Why do you think it’s important for New Zealand artists to collaborate with artists from overseas, specifically Asia?

Finding the creative spark between artists is the key to good collaboration. As we bring ideas from our respective places of origin and culture, we raise these to a new blank canvas together. This is a kind of neutral ground where we gather concepts and combine our skills towards a shared vision. We are respectfully drawn to something that is original about each other, and this curiosity has immense energy for discovery, and for co-creation. 
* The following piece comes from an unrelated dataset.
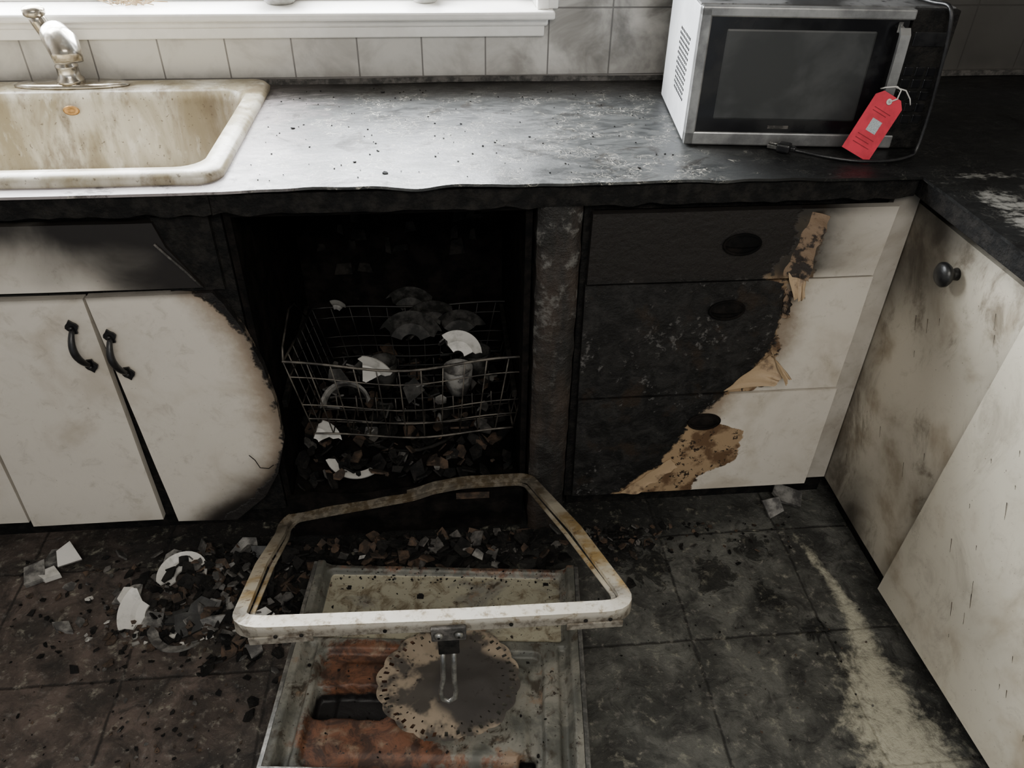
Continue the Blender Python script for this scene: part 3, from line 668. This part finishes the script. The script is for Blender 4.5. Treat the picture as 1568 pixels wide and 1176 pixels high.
shard(b,(-.535,-.255,.02),.035,1,RX(60)@RZ(30),thick=.006); shard(b,(-.545,-.215,.02),.03,1,RX(20)@RZ(30),thick=.006)
platepiece(b,(-.60,-.255,.012),.070,3.3,5.4,.72,RX(6),1); shard(b,(-.59,-.25,.015),.05,2,RX(10),thick=.006); shard(b,(-.61,-.235,.012),.045,2,RX(-8),thick=.006); shard(b,(-.57,-.22,.02),.04,2,RX(20),thick=.006)
shard(b,(-.50,-.05,.015),.045,1,RX(25)); shard(b,(-.46,-.13,.02),.040,1,RX(40)); shard(b,(-.44,-.33,.01),.035,1,RX(10)); shard(b,(-.52,-.12,.02),.035,1,RX(35)); shard(b,(-.455,-.07,.03),.038,2,RX(50))
shard(b,(-.435,-.25,.02),.033,0,RZ(40)@RX(30),thick=.008)
for i in range(44): shard(b,(-.66+random.gauss(0,.09),-.26+random.gauss(0,.04),.004),U(.005,.017),random.choice([0,1,1]),flat=.4)
b.make('broken_plate',['white','ceramic2','dplate'])
b=B(); shard(b,(.80,-.02,.03),.05,0,RX(50)@RZ(20),thick=.01); shard(b,(.86,.02,.02),.055,0,RX(25),thick=.012); b.make('paper_scraps',['ceramic2'])
def debris(name,specs,par=None,lim=None):
    b=B()
    for cx,cy,sx,sy,n,s0,s1,zh in specs:
        for i in range(n):
            x=random.gauss(cx,sx); y=random.gauss(cy,sy); h=zh*math.exp(-((x-cx)/(2*sx))**2-((y-cy)/(2*sy))**2)*R()
            y=min(y,-.035-.05*R()) if y>-.035 else y
            if lim and not lim[0]<x<lim[1]: continue
            shard(b,(x,y,h+.003),U(s0,s1),random.choices([0,1,2,3],[6,2.4,1.4,.3])[0],flat=.7)
    return b.make(name,['char','brownbit','ash','ceramic2'],par)
debris('fire_debris',[(-.54,-.11,.10,.06,330,.005,.030,.035),(-.48,-.20,.06,.10,240,.006,.032,.035),(-.62,-.25,.10,.04,120,.004,.018,.02),(-.78,-.16,.12,.08,100,.003,.012,0),(-.55,-.45,.12,.12,130,.002,.008,0),(-.8,-.4,.2,.15,100,.0015,.005,0)],None,(-1.1,-.42))
debris('fire_debris',[(.38,-.08,.08,.04,110,.004,.018,.01),(.55,-.07,.2,.05,90,.003,.010,0),(.6,-.4,.25,.2,110,.0015,.004,0)],None,(.31,.90))
debris('spilled_debris',[(-.1,-.10,.22,.035,330,.008,.032,.05),(-.38,-.20,.02,.10,100,.006,.028,.025)],e,(-.41,.26))
b=B()
for i in range(420):
    x=U(-.37,.14); y=U(.02,.52); z=.14+.03*R()+.04*ss(y,.1,.5)*R()
    shard(b,(x,y,z),U(.008,.034),random.choices([0,1,2,3],[7,2.2,.9,.2])[0],flat=.9)
b.make('tub_debris',['char','brownbit','ash','ceramic2'],e)
b=B()
for i in range(170):
    u=U(.03,.54); v=random.choice([U(0,.03),U(.0,.5),abs(random.gauss(0,.02)),U(.2,.6)]); p=DX@Vector((u,-v,dz(u,v)+.001))
    shard(b,p,U(.0015,.005),random.choice([0,1,2,0]),flat=.4)
b.make('door_debris',['char','brownbit','ash'],e)
b=B()
for i in range(130):
    x,y=U(-.36,.45),U(-.02,.55)
    shard(b,(x,y,ctop(x,y)+.0005),U(.001,.0030) if R()<.94 else U(.004,.008),0,flat=.2)
b.make('counter_soot_flakes',['char'])
m=NT('scorched_doily'); n1=m.noise(13,4,.6); n2=m.noise(60,4,.6)
c=m.mix(m.ss(n1,.44,.56),(.050,.042,.034),(.26,.205,.145)); c=m.mix(m.ss(m.attr('k'),.15,.7),c,(.036,.031,.027)); c=m.mix(m.ss(n2,.6,.7),c,(.02,.016,.012))
m.col(c); m.rough(.85); m.bump(n2,.3,.003); M['doily']=m.mat
b=B(); nr,na=30,252; v_=[];k_=[]
dc=Vector((-.026,-.480,0))
for j in range(nr+1):
    for i in range(na):
        a=i*2*math.pi/na; r_=j/nr*.118*(1+.045*abs(math.sin(9*a))*(j/nr)**4)*(1+.05*fn(math.cos(a),math.sin(a),0,1.5))
        x=dc.x+r_*math.cos(a)*1.15; y=dc.y+r_*math.sin(a)
        v_.append((x,y,.088+.006*fn(x,y,0,12)+.004*fn(x,y,4,30))); k_.append(1-ss(math.hypot(x-.02,y+.495)/.10,.5,1.05)+.3*fn(x,y,1,20))
f_=[]
for j in range(nr):
    for i in range(na):
        if j in (26,27) and (i%7) in (3,4) : continue
        if j==23 and (i%7) in (0,): continue
        if j==28 and (i%7) in (0,): continue
        f_.append([j*na+i,j*na+(i+1)%na,(j+1)*na+(i+1)%na,(j+1)*na+i])
b.add(v_,f_,0,True,k=k_); b.make('burnt_doily',['doily'])
# ------------------------------------------------------------------ microwave
al=math.atan2(-.050,.456); MX=Matrix.Translation((.481,.134,.915))@Matrix.Rotation(al,4,'Z')
e=empty('microwave')
M['mwside']=two('microwave_side_paint',(.60,.61,.63),(.74,.75,.77),7,.4,.02)
M['mwsteel']=two('microwave_steel',(.22,.22,.22),(.45,.45,.44),9,.36,.02,.7)
m=NT('microwave_top'); n1=m.noise(8,5,.6); n2=m.noise(60,5,.6)
c=m.mix(m.ss(n1,.4,.6),(.03,.03,.03),(.16,.16,.16)); c=m.mix(m.ss(n2,.55,.7),c,(.015,.015,.015)); m.col(c); m.rough(.5); M['mwtop']=m.mat
m=NT('black_glass'); n1=m.noise(10,4,.6); m.col(m.mix(m.ss(n1,.5,.7),(.005,.005,.006),(.014,.014,.014))); m.rough(m.ss(n1,.3,.7,.12,.35)); M['glass']=m.mat
m=NT('sooty_door_window'); n1=m.noise(9,4,.6,dist=.4); m.col(m.mix(m.ss(n1,.42,.65),(.028,.030,.030),(.052,.054,.054))); m.rough(.4); M['mwwin']=m.mat
w,d,h=.459,.33,.25
b=B()
b.box((.0,.022,.0),(w,d,h),0,.004,X=MX)
b.make('body',['mwside'],e)
b=B(); b.box((-.001,.018,h-.001),(w+.001,d,h+.004),0,.002,X=MX); b.box((w-.001,.018,.002),(w+.002,d-.002,h),0,.001,X=MX); b.make('sooty_top_and_side',['mwtop'],e)
b=B()
b.box((0,0,0),(w-.05,.022,.026),0,.003,X=MX); b.box((0,0,h-.016),(.385,.022,h+.002),0,.003,X=MX); b.box((0,0,.0),(.020,.022,h),0,.003,X=MX)
b.make('steel_trim',['mwsteel'],e)
b=B(); b.box((.018,.003,.024),(.378,.023,h-.014),0,.002,X=MX); b.box((.382,.002,.0),(w+.004,.023,h+.002),2,.003,X=MX)
b.box((.050,.0015,.050),(.325,.010,.215),1,.004,X=MX)
for i in range(5):
    for j in range(3): b.box((.392+.021*j,.0008,.05+.022*i),(.408+.021*j,.004,.066+.022*i),0,.001,X=MX)
b.box((.392,.0008,.19),(.45,.004,.215),0,.001,X=MX)
b.box((.16,.0022,.034),(.20,.004,.040),3,0,X=MX)
b.make('door_glass',['glass','mwwin','char','ash'],e)
b=B(); b.tube([(.362,.002,.222),(.362,-.020,.222),(.362,-.026,.215),(.362,-.028,.17),(.362,-.028,.12),(.362,-.026,.07),(.362,-.020,.060),(.362,.002,.060)],1,0,prof=[(-.009,-.004),(.009,-.004),(.009,.004),(-.009,.004)],up=(0,-1,0),X=MX,smooth=False)
b.make('handle',['mwsteel'],e)
b=B()
for i in range(9):
    for j in range(13):
        b.lathe([(.0030,-.0012),(.0030,.0010),(.0001,.0010)],(0,.075+.0125*i+(.006 if j%2 else 0),.065+.0095*j),0,8,X=MX,axis='X')
b.make('vent_holes',['char'],e)
b=B()
for u,v in ((.03,.04),(.43,.04),(.03,.3),(.43,.3)): b.lathe([(.012,-.002),(.010,.002)],(u,v,0),0,16,X=MX)
b.make('feet',['char'],e)
m=NT('red_tag_card'); n1=m.noise(30,4,.6); m.col(m.mix(m.ss(n1,.4,.75),(.72,.040,.075),(.50,.03,.05))); m.rough(.6); M['tag']=m.mat
m=NT('tag_label'); n1=m.voro(900); m.col(m.mix(m.ss(n1,.3,.6),(.25,.3,.32),(.55,.6,.62))); M['label']=m.mat
m=NT('white_string'); m.col((.7,.68,.64)); M['string']=m.mat
e2=empty('red_tag'); TX=MX@Matrix.Translation((.368,-.036,.112))@Matrix.Rotation(math.radians(27),4,'Y')@Matrix.Rotation(math.radians(-14),4,'X')
b=B(); W2=.032
out=[(-W2+.012,.0),(W2-.012,.0),(W2,-.012),(W2,-.118),(-W2,-.118),(-W2,-.012)]
b.prism([(p[0],0,p[1]) for p in out],(0,.0008,0),0,X=TX)
b.prism([(-.010,-.0004,-.048),(.012,-.0004,-.048),(.012,-.0004,-.072),(-.010,-.0004,-.072)],(0,.0003,0),1,X=TX)
for i,zz in enumerate((-.03,-.036,-.082,-.09,-.098)): b.prism([(-.02,-.0003,zz),(.018-.006*(i%2),-.0003,zz),(.018-.006*(i%2),-.0003,zz-.0015),(-.02,-.0003,zz-.0015)],(0,.0002,0),2,X=TX)
b.lathe([(.006,.0012),(.0045,.0014),(.003,.0012)],(0,0,-.012),3,16,axis='Y',X=TX)
M['tagdark']=two('tag_print',(.25,.01,.02),(.3,.02,.03),40,.6,0)
b.make('card',['tag','label','tagdark','string'],e2)
b=B(); pT=TX@Vector((0,-.002,-.012)); q=lambda *a: MX@Vector(a)
b.tube([pT,pT+Vector((.012,-.003,.006)),q(.378,-.036,.108),q(.380,-.036,.122),q(.372,-.034,.128),q(.350,-.034,.126),q(.346,-.026,.122),q(.372,-.022,.124),q(.392,-.03,.120),q(.404,-.03,.105),q(.408,-.03,.094)],.0013,0,n=6)
b.make('string',['string'],e2)
e3=empty('power_cord'); b=B()
ctl=[(.675,.083,.920),(.70,.070,.919),(.735,.045,.918),(.79,.022,.917),(.85,.020,.917),(.895,.035,.918),(.918,.050,.925),(.925,.058,.98),(.922,.060,1.05),(.918,.064,1.12),(.912,.075,1.172),(.90,.12,1.175),(.88,.20,1.175),(.86,.30,1.175)]
def catmull(P,n=8):
    P=[Vector(p) for p in P]; P=[P[0]]+P+[P[-1]]; o=[]
    for i in range(1,len(P)-2):
        for j in range(n):
            t=j/n; a,b_,c,d_=P[i-1:i+3]; o.append(.5*((2*b_)+(c-a)*t+(2*a-5*b_+4*c-d_)*t*t+(3*b_-a-3*c+d_)*t**3))
    o.append(P[-2]); return o
b.tube(catmull(ctl),.0036,0,n=10); b.make('cord',['blackiron'],e3)
b=B(); PX=Matrix.Translation((.668,.088,.922))@Matrix.Rotation(math.radians(145),4,'Z')
b.box((-.014,-.012,-.008),(.012,.012,.009),0,.004,X=PX); b.box((-.024,-.006,-.005),(-.012,.006,.005),0,.003,X=PX)
b.box((.012,-.0075,-.004),(.030,-.006,.003),1,.0004,X=PX); b.box((.012,.006,-.004),(.030,.0075,.003),1,.0004,X=PX); b.tube([(.010,0,.004),(.028,0,.004)],.0024,1,n=8,X=PX)
b.make('plug',['blackiron','steel'],e3)
# ------------------------------------------------------------------ things on the sill
M['dish']=two('dusty_glass',(.25,.24,.22),(.45,.44,.41),20,.2,.02)
b=B(); b.lathe([(.001,.0),(.030,.0),(.034,.004),(.055,.03),(.066,.06),(.063,.06),(.05,.03),(.028,.008),(.001,.007)],(-.355,.665,1.076),0,32); b.make('glass_dish',['dish'])
b=B(); b.lathe([(.001,.0),(.024,.0),(.028,.004),(.04,.03),(.046,.05),(.043,.05),(.036,.03),(.022,.008),(.001,.007)],(-.02,.67,1.076),0,32); b.make('glass_dish',['dish'])
M['twig']=two('dried_twigs',(.2,.13,.06),(.42,.32,.18),60,.8,0)
b=B()
for i in range(40):
    a=U(0,6.3); c=Vector((-.69+U(-.04,.04),.645+U(-.02,.02),1.079)); L_=U(.02,.06)
    b.tube([c,c+Vector((math.cos(a)*L_*.5,math.sin(a)*L_*.3,U(.002,.012))),c+Vector((math.cos(a+.4)*L_,math.sin(a+.4)*L_*.5,U(.0,.02)))],.0011,0,n=5)
b.make('dried_plant',['twig'])
# ------------------------------------------------------------------ light
w_=bpy.data.worlds.new('daylight'); bpy.context.scene.world=w_; w_.use_nodes=True
bg=w_.node_tree.nodes['Background']; bg.inputs[0].default_value=(.88,.94,1,1); bg.inputs[1].default_value=.55
def area(name,loc,target,sx,sy,energy,col):
    l=bpy.data.lights.new(name,'AREA'); l.shape='RECTANGLE'; l.size=sx; l.size_y=sy; l.energy=energy; l.color=col
    o=bpy.data.objects.new(name,l); bpy.context.scene.collection.objects.link(o); o.location=loc
    o.rotation_euler=(Vector(target)-Vector(loc)).to_track_quat('-Z','Y').to_euler(); return o
area('window_daylight',(-.76,.95,1.62),(-.5,0,.95),1.9,1.0,250,(.95,.98,1))
area('front_fill',(.1,-2.0,2.32),(-.05,0,.35),1.3,.8,50,(1,.95,.87))  # added fill light, unseen behind the camera; no fixture belongs to it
Collaboration is like coding and creating with a network that keeps on adding more pieces. We create something unique together, that refines and evolves from our collective listening – dialogues across artistic mediums and practices. Cross cultural collaboration provides a powerful springboard for learning and for developing new work. Artists are constantly in communication with people from different places across the world – this is growing a new multi-cultural culture that expresses the human conscious creative.

What projects do you have on your radar?

Good Company Arts has projects continuing with Japan, China, Singapore, Australia and at home. We are currently in the making process of developing our new large scale work "Ad Parnassum - purapurawhetū" with music from Gillian Whitehead, featuring the NZSQ and Taonga Puoro. This work brings together nine female dance artists and will premiere later in 2021. Its a fantastic team.

About the Foundation's IN TOUCH arts commissions

Daniel Belton's work is the first of ten digital art works to be produced through the Foundation's IN TOUCH arts commissions. The commissions were offered to New Zealand arts practitioners who had previously participated in Foundation programmes to develop new works suitable for digital channels and which draw on the artist’s ongoing connections to Asia. The ten works are to be promoted through the Foundation's channels in coming months.